Complete step by step solution
Let us consider a body is projected upward with velocity $v$.
During ascent the body will feel retardation due to gravity $g$, let the time of ascent is $t_a$ and in the last seconds the final velocity of the body will become to zero. Now, using Newton’s law of equation, we get
$v = u - g{t_a}$ , $v$ is the final velocity during ascent and $u$ is the initial velocity.
As, $v$ = 0 for ascent then above equation will become
$\Rightarrow 0 = u - g{t_a}$
$\Rightarrow {t_a} = \dfrac{u}{g}$
Now, again using Newton’s second law of equation, we get
$\Rightarrow {v^2} - {u^2} = 2gh$
As $v$ = 0 then $u = \sqrt {2gh}$
Then the time of ascent is ${t_a} = \dfrac{{\sqrt {2gh} }}{g}$………………………. (1)
Now, during descent the body will not oppose the gravity and undergo acceleration. Then using Newton’s equation of motion, we get
${v^2} = {u^2} + 2gh$
Now, here in this case the final velocity of ascent will become the initial velocity of descent therefore, $u$ = 0 on substituting in above equation, we get
$\Rightarrow {v^2} = 2gh$
$\Rightarrow v = \sqrt {2gh}$ …………………………… (2)

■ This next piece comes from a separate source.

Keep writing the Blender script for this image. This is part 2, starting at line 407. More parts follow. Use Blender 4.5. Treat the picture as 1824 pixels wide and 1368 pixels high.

Now, using Newton’s first equation of motion and substituting $u$ = 0, we get
$v = u + g{t_d}$, td is the time of descent.
$\Rightarrow v = g{t_d}$
So, time of descent is ${t_d} = \dfrac{v}{g}$
Put the value of $v$ from equation (2) in above equation, we get
${t_d} = \dfrac{{\sqrt {2gh} }}{g}$ ………………… (3)
From equation (2) and (3), we get
$\Rightarrow {t_d} = {t_a}$
Hence,option (A) is correct.

Note
It should be noticed that during ascent the body will move in the opposite direction to the gravity due to which it undergoes retardation so we use negative sign of $g$ in newton’s equation of motion. But during the descent the body moves in the same direction as that of gravity so it undergoes acceleration and we use the positive sign of $g$ in Newton’s equation of motion in this case.